Japón inmutable
MORIHIRO HOSOKAWA, primer ministro de Japón, está desde ayer en graves dificultades. El programa de reformas políticas que había servido a Míster Limpio para alcanzar el poder en agosto pasado sufrió un durísimo revés en la Cámara alta por la deserción en masa de los socialistas, sus incómodos compañeros de coalición. Hosokawa tiene que montar ahora con urgencia alguna complicada operación de ingeniería parlamentaria o, ver cómo sucumbe, junto a todo. su plan de reformas, su propio futuro político, que tan prometedor parecía. Casi cuarenta años de simbiosis de los mundos económico y político y de control absoluto de la vida institucional nipona por el Partido Liberal Democrático (PLD) han producido un doble efecto: la extraordinaria potencia económica de Japón y, simultáneamente, la escandalosa corrupción de su vida pública. Los últimos años del PLD en el poder han sido, ante todo, una concatenación de delitos que van desde las comisiones a sus líderes por la compra de aviones Lockheed hasta la connivencia de la cúpula del partido con el crimen organizado, pasando por el abuso con información privilegiada en la Bolsa como el escándalo Recruit, así como la financiación corrupta e irregular de los partidos.
En las elecciones de julio pasado, el PLD sufrió un tremendo descalabro, perdió la mayoría absoluta y se encontró de golpe en la oposición. Los vencedores fueron cuatro partidos desgajados del liberal-democrático (entre ellos, el Nuevo, Partido de Japón de quien acabaría siendo jefe de Gobierno, Hosokawa), a los que se unieron dos partidos conservadores y el socialista, también severamente castigado en las urnas. Formaron una difícil coalición en la que, desde el principio, el partido socialista se dedicó a amargarle la vida al primer ministro, oponiéndose a las principales iniciativas de éste: el nuevo papel del Ejército, (por primera vez desde el término de la II Guerra Mundial, las tropas niponas salieron de su territorio para desempeñar tareas de pacificación en Camboya), el levantamiento de la prohibición de importación de arroz o alguna subida de impuestos para hacer frente a la grave recesión económica.

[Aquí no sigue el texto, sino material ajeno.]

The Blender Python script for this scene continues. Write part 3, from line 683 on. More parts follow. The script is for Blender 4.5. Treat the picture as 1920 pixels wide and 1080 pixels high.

Pero el caballo de batalla principal era el de las reformas moralizadoras de la vida política, roca contra la que se habían estrellado los predecesores de Hosokawa en el cargo, Kiichi M1yazawa y Toshiki Kaifú. Se trataba de modificar el sistema electoral, introduciendo una fórmula mixta de escrutinio uninominal a una sola vuelta, combinada con una proporcional para determinadas circunscripciones. Además, quería reducir el papel desempeñado por la financiación externa de los partidos y elecciones y hacer más transparente el sistema. Entre todos los problemas del primer ministro, dos eran capitales. Por una parte, su propio barniz de pulcritud política comenzó a resquebrajarse con la revelación de algunos episodios en los que su honradez aparecía como bastante menos inmaculada de lo que todos esperaban.
Además, su paquete de reformas -cuatro proyectos de ley- quedaba pendiente de la aprobación en la Cámara alta, necesaria para la vigencia de esta legislación. Ayer, en esta Cámara, 17 consejeros socialistas -tras infinitas maniobras de filibusterismo parlamentario, tristemente habitual en Japón- rompieron la disciplina de la coalición y votaron, junto con el PLD, en contra del paquete: el proyecto de Hosokawa caía derrotado.
El primer ministro tiene que negociar ahora la moderación de sus reformas antes del 29 de enero para lograr un apoyo consensuado de las mismas. Sólo así podrá salvar su futuro político y el de su débil Gobierno -un fracaso le obligaría a convocar nuevas elecciones generales- Pero aquí está el triste sarcasmo. Para intentar sobrevivir en el escenario político, Morihiro Hosokawa tendrá que negociar su reforma -cuya piedra angular es la lucha contra la corrupción- precisamente con el PLD, la formación que a lo largo de 38 años sublimó el arte del bandolerismo en la política.